苦痛の感情は、損傷との解釈と、生防護の反応からなる

2020年08月08日 | 苦痛の価値論
1-1-2. 苦痛の感情は、損傷との解釈と、生防護の反応からなる
 感情は、感覚等の情報をふまえその事態の自分への価値・反価値を解釈・判定して、その価値判定に見合う個我主体の心身反応をもつ。怒りの感情なら、相手のことを気障りと解し判定して、これに懲罰・攻撃を加えようといきり立って身体的に反応する。悲しみなら、自分への価値喪失が生起したと判定して、これに自己防衛的に対応し、身体的に萎縮し血流を滞らせ自己閉鎖的にと反応をする。
 身体をめぐっての苦痛の感情は、苦痛の感覚をもって、個我主体が損傷との解釈をして、これに緊張・嫌悪や抑鬱の反応をし、不安や焦燥、ひどくなると虚脱の反応までする。その反応は、生の防衛反応であろう。そう反応するのは、生が損傷を受けたと判定しているからである。生理的な場合、苦痛刺激が生じてそこが損傷を受けているという情報をその部位が発する。「手が痛い」という苦痛の感覚である。そのことで、「手」ではなく、(心身全体をもって緊張等の反応をして)「私は、苦痛だ」「私は、苦しい」というのが苦痛の感情になる。苦痛の感覚と感情は、ずれることもある。放尿では、これを我慢しているときは、尿意は、緊張・焦燥等の苦痛の感情となる。放尿しはじめると、そこにしばらくは苦痛(感覚)が残っているが、これは、苦痛の感情反応にはなっていかない。逆に、その放尿中の残存する苦痛は、ほっと安堵しての快感のなかで、解放感を確かなものにする、心地よい苦痛(感覚)になる。
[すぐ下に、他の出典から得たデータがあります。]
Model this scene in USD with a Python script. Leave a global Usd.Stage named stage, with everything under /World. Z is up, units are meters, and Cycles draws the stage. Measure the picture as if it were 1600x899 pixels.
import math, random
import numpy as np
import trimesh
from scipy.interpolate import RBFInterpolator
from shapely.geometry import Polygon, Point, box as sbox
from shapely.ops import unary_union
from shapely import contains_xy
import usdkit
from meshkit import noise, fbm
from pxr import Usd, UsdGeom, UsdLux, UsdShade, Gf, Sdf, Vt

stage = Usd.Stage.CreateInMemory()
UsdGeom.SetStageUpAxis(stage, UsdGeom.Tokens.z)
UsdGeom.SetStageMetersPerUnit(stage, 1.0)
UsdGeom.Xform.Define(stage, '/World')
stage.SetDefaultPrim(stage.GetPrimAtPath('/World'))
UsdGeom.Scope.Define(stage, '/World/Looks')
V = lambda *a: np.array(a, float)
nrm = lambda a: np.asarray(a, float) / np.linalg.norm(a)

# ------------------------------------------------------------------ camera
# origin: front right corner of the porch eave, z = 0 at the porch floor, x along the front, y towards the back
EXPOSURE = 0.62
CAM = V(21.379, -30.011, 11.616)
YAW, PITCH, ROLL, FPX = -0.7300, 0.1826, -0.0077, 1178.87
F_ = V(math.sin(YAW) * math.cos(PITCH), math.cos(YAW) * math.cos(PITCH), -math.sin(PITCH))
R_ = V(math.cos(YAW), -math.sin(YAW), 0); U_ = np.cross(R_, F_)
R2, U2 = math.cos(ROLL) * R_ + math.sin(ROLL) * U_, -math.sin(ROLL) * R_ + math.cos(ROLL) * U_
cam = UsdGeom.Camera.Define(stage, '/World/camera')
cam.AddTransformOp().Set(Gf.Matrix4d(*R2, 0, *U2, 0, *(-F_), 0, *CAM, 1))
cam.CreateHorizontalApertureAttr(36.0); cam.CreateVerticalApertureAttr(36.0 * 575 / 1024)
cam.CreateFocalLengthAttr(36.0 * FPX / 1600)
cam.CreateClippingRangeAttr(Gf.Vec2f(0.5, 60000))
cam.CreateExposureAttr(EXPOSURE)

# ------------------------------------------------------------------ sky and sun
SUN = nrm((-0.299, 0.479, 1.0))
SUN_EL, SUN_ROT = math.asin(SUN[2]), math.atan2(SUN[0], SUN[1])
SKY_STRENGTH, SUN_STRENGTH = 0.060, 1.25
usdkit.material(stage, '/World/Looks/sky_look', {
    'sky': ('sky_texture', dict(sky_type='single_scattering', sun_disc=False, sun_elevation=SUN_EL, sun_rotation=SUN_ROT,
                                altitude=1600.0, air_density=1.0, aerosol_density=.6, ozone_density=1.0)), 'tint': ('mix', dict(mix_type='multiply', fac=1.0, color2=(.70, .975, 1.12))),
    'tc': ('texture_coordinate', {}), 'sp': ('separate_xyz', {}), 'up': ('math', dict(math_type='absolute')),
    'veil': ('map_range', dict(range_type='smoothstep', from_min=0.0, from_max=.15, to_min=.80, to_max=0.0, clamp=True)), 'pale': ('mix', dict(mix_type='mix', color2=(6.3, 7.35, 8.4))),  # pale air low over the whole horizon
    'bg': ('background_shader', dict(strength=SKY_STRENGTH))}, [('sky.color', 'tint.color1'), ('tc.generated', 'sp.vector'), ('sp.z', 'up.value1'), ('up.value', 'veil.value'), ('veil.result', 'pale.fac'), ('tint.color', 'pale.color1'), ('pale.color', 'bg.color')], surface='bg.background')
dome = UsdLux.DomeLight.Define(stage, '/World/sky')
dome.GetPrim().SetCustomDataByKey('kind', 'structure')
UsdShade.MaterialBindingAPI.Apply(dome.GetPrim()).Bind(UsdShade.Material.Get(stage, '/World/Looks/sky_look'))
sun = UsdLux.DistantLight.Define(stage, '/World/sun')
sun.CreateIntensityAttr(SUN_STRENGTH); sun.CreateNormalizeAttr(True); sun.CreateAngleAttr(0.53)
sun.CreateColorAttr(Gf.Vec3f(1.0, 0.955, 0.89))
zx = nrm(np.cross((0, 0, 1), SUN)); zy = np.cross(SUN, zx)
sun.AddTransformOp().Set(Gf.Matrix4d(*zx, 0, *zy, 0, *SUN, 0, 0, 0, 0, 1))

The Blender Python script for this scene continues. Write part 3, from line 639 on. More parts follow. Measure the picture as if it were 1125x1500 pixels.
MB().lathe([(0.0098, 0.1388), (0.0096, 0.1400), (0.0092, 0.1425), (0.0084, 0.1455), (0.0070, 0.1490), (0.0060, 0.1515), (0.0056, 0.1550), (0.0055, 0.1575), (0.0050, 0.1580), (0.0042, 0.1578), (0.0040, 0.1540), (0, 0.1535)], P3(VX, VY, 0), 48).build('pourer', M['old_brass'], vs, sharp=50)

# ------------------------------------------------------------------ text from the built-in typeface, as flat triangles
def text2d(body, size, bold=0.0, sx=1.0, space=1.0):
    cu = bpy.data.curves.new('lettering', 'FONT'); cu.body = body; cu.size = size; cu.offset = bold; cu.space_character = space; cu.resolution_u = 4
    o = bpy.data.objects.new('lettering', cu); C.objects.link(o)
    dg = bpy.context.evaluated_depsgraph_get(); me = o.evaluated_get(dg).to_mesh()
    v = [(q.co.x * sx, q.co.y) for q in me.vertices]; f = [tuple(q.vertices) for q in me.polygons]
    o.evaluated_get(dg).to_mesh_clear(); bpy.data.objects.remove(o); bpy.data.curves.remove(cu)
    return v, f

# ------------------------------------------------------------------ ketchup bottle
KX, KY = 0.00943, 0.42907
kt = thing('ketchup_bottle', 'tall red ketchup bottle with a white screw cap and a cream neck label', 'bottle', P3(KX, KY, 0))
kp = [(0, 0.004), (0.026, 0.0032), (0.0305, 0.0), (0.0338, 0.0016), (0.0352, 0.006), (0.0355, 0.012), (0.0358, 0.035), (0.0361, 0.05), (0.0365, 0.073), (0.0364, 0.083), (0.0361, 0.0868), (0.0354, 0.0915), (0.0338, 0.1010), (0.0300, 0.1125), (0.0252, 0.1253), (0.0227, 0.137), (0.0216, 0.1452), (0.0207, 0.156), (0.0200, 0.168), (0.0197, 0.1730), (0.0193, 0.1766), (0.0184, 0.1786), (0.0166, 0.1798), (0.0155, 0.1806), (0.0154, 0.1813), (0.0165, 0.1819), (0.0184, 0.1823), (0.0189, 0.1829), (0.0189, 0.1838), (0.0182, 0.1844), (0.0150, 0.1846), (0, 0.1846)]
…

 精神的な苦痛・苦悩は、その主体が価値あるものを奪われたり損傷を被ったところに抱く。個我にとっての損傷(肉親の死、財貨の損失等)との判定をまず知性が行う。そのうえでこれに個我主体として対応、感情的反応をする。苦痛(感情)は、損傷を前に防衛的な、あるいは、排撃的な反応をし、萎縮したり緊張の反応を見せる。あるいは、その損傷から遠ざかりたいと、これに嫌悪感を生じ回避の反応をもったりする。苦痛の感情は、単に損傷との判定・解釈をするだけでは成立しない。これへの生主体からの萎縮や拒否・排撃等の反応・対応をもっているのでなくてはならない。
 怒りでは単に気障りと判定しているだけでは怒り(の感情)にならない。困ったことだと見つめるだけで心静かである。身体がむらむらとし熱気をおびて攻撃的に反応してはじめて怒りとなる。肉親の死を前にしたとき悲しむのが一般だが、死を冷静に受け止めるだけでは、悲しみにならない。それを喪失と価値判断するのでなくてはならない。かつ、身体がその喪失に見合うように反応して、萎縮し虚脱の様相をもち、目頭を熱くするようなことがあって、つまり、身体が泣くことをもって悲しみの感情は成立する。身体の反応が感情には必須であり、ときには、悲しいから泣くのではなく、泣くから悲しくなるのだということがあるぐらいである。